Colonel Downie, refusing to meet with Pepper, agreed to meet with Tompkins. Downie confirmed he played a key role in coordinating the military units in Memphis during the week leading up to and on King's assassination. He also admitted that Ray was one of many people used as "patsies" in various covert operations. By the summer of 1997, Colonel Downie had disappeared.

We learned that the 902nd MIG was involved in a clandestine joint venture operation with Carlos Marcello's Mafia family, whereby stolen weapons from US military bases, camps, and arsenals were delivered to Marcello's property, loaded onto barges, and shipped to the Gulf at Houston, where they were off-loaded, repackaged, and sold to right-wing forces in Latin and South America. The profits were split 50-50 between the 902nd and the mob, with the 902nd using the profits to fund further black operations. This particular operation, the assassination of Dr. King, was ... confirmed by two members of the Alpha 184 sniper team.

- Excerpt from Plot to Kill King

King's Legacy

Many questions remain unanswered about the nature of the money, players, and motives behind the King assassination. His murder raises important questions about the deeper forces undermining meaningful efforts to radically transform society for the greater good. May the information presented here serve as a sobering reminder of the dangers of unchecked power, especially of the very forces within government for whom we put our faith in to uphold America's greatest interests.

Despite these stark realities, King remains a powerful moral voice for our times in the wake of the endless US war machine that continues to fuel conflict and destruction worldwide.
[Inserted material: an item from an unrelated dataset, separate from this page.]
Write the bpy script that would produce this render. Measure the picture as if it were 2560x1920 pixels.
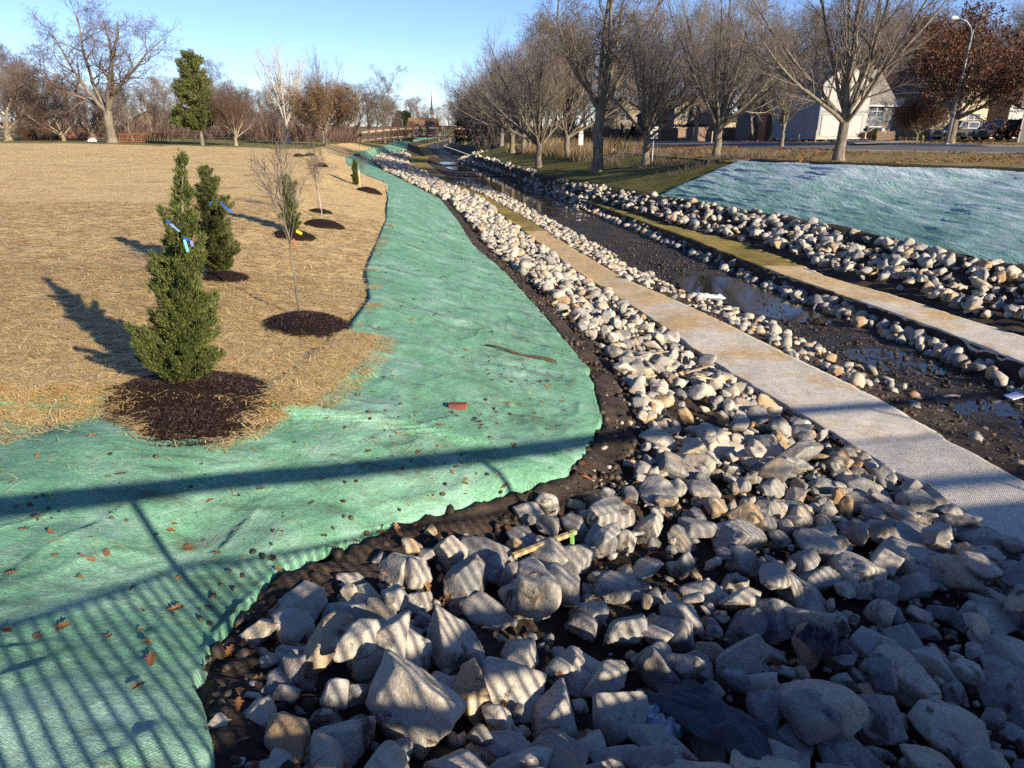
import bpy, bmesh, math, random
import numpy as np
from mathutils import Vector, Matrix, Euler, Quaternion

R = math.radians
scene = bpy.context.scene
for _o in list(bpy.data.objects):
    bpy.data.objects.remove(_o)
COL = scene.collection

# ------------------------------------------------------------------ camera, sky, sun, exposure
PITCH = 20.1                       # the camera looks down from the footbridge (degrees)
FPX = 1775.0                       # focal length in pixels of the 2560 px wide photograph
cam_data = bpy.data.cameras.new('camera')
cam_data.sensor_width = 36.0
cam_data.lens = FPX / 2560 * 36
cam_data.clip_start = 0.05
cam_data.clip_end = 4000
cam = bpy.data.objects.new('camera', cam_data)
COL.objects.link(cam)
cam.location = (0, 0, 0)           # eye level is z = 0
cam.rotation_euler = (R(90 - PITCH), 0, 0)
scene.camera = cam

SUN_EL, SUN_AZ = 18.0, 135.0       # azimuth clockwise from +Y: behind the camera, to the right
world = bpy.data.worlds.new('World')
scene.world = world
world.use_nodes = True
wnt = world.node_tree
wnt.nodes.clear()
wo = wnt.nodes.new('ShaderNodeOutputWorld')
wb = wnt.nodes.new('ShaderNodeBackground')
sk = wnt.nodes.new('ShaderNodeTexSky')
sk.sky_type = 'NISHITA'
sk.sun_disc = False
sk.sun_elevation = R(SUN_EL)
sk.sun_rotation = R(SUN_AZ)
sk.altitude = 2200
sk.air_density = 1.0
sk.dust_density = 0.0
sk.ozone_density = 3.7
wb.inputs['Strength'].default_value = 0.09
tint = wnt.nodes.new('ShaderNodeMix')          # the clear winter sky leans to blue over the whole dome
tint.data_type = 'RGBA'; tint.blend_type = 'MULTIPLY'
tint.inputs[0].default_value = 1.0
tint.inputs[7].default_value = (0.90, 0.86, 1.0, 1)
wnt.links.new(sk.outputs[0], tint.inputs[6])
wnt.links.new(tint.outputs[2], wb.inputs['Color'])
wnt.links.new(wb.outputs[0], wo.inputs['Surface'])

sun_data = bpy.data.lights.new('sun', 'SUN')
sun_data.energy = 5.0
sun_data.angle = R(0.53)
sun_data.color = (1.0, 0.86, 0.68)
sun = bpy.data.objects.new('sun', sun_data)
COL.objects.link(sun)
_sd = Vector((math.sin(R(SUN_AZ)) * math.cos(R(SUN_EL)), math.cos(R(SUN_AZ)) * math.cos(R(SUN_EL)), math.sin(R(SUN_EL))))
sun.rotation_euler = _sd.to_track_quat('Z', 'Y').to_euler()
sun.location = _sd * 50

scene.render.engine = 'CYCLES'
scene.cycles.use_denoising = False
scene.cycles.max_bounces = 5
scene.cycles.diffuse_bounces = 2
scene.cycles.transparent_max_bounces = 6
scene.view_settings.view_transform = 'Standard'
scene.view_settings.look = 'None'
scene.view_settings.gamma = 1.0
scene.view_settings.use_curve_mapping = False
scene.view_settings.exposure = 1.12

# ------------------------------------------------------------------ small helpers
_cp, _sp = math.cos(R(PITCH)), math.sin(R(PITCH))

def ray(px, py):
    """direction (x right, y forward, z up) seen at a pixel of the 2560 x 1920 photograph"""
    a = (px - 1280) / FPX
    b = (960 - py) / FPX
    return np.array((a, _cp + _sp * b, -_sp + _cp * b))

def at_z(px, py, z):
    d = ray(px, py)
    return d * (z / d[2])

def hash_rng(*k):
    return np.random.default_rng(abs(hash(k)) % (2**32) if not all(isinstance(i, int) for i in k) else list(k))

# vectorised gradient noise
_perm = np.random.default_rng(7).permutation(256)
_perm = np.concatenate([_perm, _perm, _perm])
_grad = np.random.default_rng(8).normal(size=(256, 3))
_grad /= np.linalg.norm(_grad, axis=1)[:, None]

def noise3(p):
    p = np.asarray(p, float)
    i = np.floor(p).astype(int)
    f = p - i
    u = f * f * f * (f * (f * 6 - 15) + 10)
    i &= 255
    out = 0
    for dx in (0, 1):
        wx = u[:, 0] if dx else 1 - u[:, 0]
        for dy in (0, 1):
            wy = u[:, 1] if dy else 1 - u[:, 1]
            for dz in (0, 1):
                wz = u[:, 2] if dz else 1 - u[:, 2]
                h = _perm[_perm[_perm[(i[:, 0] + dx) & 255] + ((i[:, 1] + dy) & 255)] + ((i[:, 2] + dz) & 255)]
                g = _grad[h]
                d = g[:, 0] * (f[:, 0] - dx) + g[:, 1] * (f[:, 1] - dy) + g[:, 2] * (f[:, 2] - dz)
                out = out + wx * wy * wz * d
    return out * 1.6

def fbm(p, octs=4, gain=0.5):
    p = np.asarray(p, float)
    a, s = 1.0, 0
    for k in range(octs):
        s = s + a * noise3(p * (2.03 ** k) + k * 17.3)
        a *= gain
    return s

def n2(x, y, sc, octs=3, seed=0.0, gain=0.5):
    p = np.stack([np.ravel(x) / sc, np.ravel(y) / sc, np.full(np.size(x), seed + 0.37)], 1)
    return fbm(p, octs, gain).reshape(np.shape(x))

# ---- mesh and object helpers
def mesh_from(name, verts, faces, mat=None, smooth=False, tris=None):
    """verts (n,3); faces: list of tuples or an (m,k) integer array"""
    me = bpy.data.meshes.new(name)
    verts = np.asarray(verts, np.float32)
    if isinstance(faces, np.ndarray):
        m, k = faces.shape
        me.vertices.add(len(verts))
        me.vertices.foreach_set('co', verts.ravel())
        me.loops.add(m * k)
        me.loops.foreach_set('vertex_index', faces.ravel().astype(np.int32))
        me.polygons.add(m)
        me.polygons.foreach_set('loop_start', np.arange(0, m * k, k, dtype=np.int32))
        me.polygons.foreach_set('loop_total', np.full(m, k, np.int32))
        me.update(calc_edges=True)
    else:
        me.from_pydata(verts.tolist(), [], [list(f) for f in faces])
        me.update()
    if smooth:
        me.polygons.foreach_set('use_smooth', np.ones(len(me.polygons), bool))
    if mat is not None:
        me.materials.append(mat)
    return me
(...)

Now, what kind of man was he? A man of enormous courage. No matter how much money it cost him, no matter how much his life became increasingly in danger, he stood firm on behalf of values, that he thought were essential human values. And he thought: to be silent in the face of this type of criminality, war criminality in particular, was in fact, unconscionable. So, he was a man of enormous courage, depth, and integrity, and determined to have an impact on the structure of American democracy.

- Dr. Pepper

In these challenging times, there are many reasons for grief, confusion, and rage. King wrote about these related concerns in his final book Where Do We Go From Here? Chaos Or Community. He asserted that humankind has the resources and technology to overcome oppression and corruption.
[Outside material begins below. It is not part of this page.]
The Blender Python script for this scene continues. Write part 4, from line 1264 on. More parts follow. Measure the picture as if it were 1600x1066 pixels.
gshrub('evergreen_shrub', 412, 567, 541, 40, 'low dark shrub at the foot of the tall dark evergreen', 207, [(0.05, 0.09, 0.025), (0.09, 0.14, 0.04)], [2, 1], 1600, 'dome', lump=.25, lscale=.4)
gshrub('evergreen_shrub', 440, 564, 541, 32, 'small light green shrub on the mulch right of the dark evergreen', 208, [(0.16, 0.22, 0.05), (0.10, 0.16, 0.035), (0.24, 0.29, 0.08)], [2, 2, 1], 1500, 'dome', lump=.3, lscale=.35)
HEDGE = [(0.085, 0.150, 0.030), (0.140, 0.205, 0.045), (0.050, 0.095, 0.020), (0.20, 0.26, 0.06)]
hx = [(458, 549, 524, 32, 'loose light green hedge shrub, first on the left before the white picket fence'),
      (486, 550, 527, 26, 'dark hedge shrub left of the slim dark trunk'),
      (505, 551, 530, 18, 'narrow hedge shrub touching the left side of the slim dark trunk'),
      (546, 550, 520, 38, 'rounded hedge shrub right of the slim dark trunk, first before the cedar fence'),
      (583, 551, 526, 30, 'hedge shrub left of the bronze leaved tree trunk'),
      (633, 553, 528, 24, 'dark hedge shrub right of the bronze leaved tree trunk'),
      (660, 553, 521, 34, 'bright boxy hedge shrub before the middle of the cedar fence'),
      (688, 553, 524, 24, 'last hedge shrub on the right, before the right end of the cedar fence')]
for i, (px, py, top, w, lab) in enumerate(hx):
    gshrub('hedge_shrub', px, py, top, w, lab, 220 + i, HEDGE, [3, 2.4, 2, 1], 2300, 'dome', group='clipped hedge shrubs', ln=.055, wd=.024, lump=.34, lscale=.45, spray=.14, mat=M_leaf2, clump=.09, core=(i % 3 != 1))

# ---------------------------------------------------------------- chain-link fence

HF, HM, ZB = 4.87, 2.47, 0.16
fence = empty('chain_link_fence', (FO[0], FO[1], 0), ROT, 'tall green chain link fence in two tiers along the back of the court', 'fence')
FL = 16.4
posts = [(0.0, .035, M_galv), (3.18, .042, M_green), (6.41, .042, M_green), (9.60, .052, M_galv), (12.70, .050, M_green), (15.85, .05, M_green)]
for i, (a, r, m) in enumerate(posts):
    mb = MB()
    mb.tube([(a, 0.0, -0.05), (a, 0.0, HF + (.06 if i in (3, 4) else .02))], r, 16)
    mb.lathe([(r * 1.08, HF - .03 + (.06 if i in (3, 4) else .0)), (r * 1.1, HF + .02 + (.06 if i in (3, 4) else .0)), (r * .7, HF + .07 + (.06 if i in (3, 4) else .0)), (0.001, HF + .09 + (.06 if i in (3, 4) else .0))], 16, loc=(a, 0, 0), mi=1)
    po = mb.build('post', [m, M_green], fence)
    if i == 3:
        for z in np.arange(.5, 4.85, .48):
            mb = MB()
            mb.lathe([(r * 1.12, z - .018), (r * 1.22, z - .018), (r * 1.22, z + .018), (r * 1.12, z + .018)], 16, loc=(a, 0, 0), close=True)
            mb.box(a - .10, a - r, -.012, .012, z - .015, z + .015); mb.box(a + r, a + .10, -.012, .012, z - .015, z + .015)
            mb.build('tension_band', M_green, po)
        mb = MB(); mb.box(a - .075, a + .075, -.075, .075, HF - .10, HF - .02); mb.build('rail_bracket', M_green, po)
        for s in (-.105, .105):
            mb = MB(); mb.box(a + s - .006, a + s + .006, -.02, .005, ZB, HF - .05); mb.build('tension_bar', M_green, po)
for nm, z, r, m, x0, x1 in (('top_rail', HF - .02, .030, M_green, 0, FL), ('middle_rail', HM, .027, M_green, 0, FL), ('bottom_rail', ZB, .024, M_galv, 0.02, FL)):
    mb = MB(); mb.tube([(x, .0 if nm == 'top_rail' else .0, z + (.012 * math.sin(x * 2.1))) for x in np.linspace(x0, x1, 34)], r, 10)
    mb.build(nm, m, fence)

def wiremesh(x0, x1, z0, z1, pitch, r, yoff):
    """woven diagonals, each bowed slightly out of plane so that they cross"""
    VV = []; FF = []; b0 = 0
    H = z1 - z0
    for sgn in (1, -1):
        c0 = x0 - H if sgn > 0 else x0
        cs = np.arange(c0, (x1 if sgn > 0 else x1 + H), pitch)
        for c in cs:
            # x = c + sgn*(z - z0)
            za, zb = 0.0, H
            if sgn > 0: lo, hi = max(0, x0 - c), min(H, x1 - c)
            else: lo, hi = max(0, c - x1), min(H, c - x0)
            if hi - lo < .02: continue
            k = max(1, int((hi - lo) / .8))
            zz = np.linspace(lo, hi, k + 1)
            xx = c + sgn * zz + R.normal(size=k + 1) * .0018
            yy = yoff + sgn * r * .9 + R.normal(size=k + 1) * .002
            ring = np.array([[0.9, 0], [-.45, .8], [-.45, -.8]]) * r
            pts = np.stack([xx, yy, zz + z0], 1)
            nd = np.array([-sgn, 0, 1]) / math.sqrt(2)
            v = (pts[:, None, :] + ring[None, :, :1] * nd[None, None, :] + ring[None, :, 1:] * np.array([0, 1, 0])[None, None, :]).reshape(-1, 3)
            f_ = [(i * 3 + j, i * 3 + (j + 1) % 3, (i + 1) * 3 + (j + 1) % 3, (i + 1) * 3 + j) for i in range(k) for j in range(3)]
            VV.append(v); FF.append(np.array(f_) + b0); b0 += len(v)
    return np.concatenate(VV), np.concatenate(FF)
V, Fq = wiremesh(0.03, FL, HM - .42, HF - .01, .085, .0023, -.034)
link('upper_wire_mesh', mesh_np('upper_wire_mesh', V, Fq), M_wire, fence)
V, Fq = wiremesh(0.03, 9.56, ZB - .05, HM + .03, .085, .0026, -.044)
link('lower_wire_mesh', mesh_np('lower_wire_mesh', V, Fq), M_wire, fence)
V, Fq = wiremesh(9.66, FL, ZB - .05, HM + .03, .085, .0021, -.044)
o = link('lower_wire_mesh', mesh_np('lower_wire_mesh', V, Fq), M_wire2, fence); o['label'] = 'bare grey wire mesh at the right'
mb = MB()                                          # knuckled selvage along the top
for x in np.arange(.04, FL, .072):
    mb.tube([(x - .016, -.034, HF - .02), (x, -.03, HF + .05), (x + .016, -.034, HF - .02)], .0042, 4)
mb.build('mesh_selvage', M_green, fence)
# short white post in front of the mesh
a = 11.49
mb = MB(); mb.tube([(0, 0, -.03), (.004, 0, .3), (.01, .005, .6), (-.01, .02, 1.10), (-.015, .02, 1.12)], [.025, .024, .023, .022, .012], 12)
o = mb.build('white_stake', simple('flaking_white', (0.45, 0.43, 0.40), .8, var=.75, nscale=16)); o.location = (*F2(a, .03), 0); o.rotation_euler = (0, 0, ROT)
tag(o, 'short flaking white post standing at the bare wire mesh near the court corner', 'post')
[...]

King felt that our best hope for a durable future beyond the harms and abuses of our world must be rooted in the Greek concept of agape, a social concept that sustained him throughout his career. Agape is a moral imperative defined by King as an "understanding, creative, redemptive good will for all." It is the willingness to go to any length to restore community. In Chaos or Community, he calls on the "creative dissenters who will call our beloved nation to a higher destiny, to a new plateau of compassion, to a more noble expression of humanness."

As a practitioner in nonviolence, he carried a deep faith in the future. His struggle for justice was accompanied by what he called a cosmic, creative force integrating the disconnected aspects of reality into a harmonious whole.

May we lead with the courage that King gracefully and fiercely role modeled for us, freeing ourselves from excessive fear and transforming "us" vs. "them" in thought and action as we work for the well-being of all.

The arc of the moral universe is long, but it bends towards justice.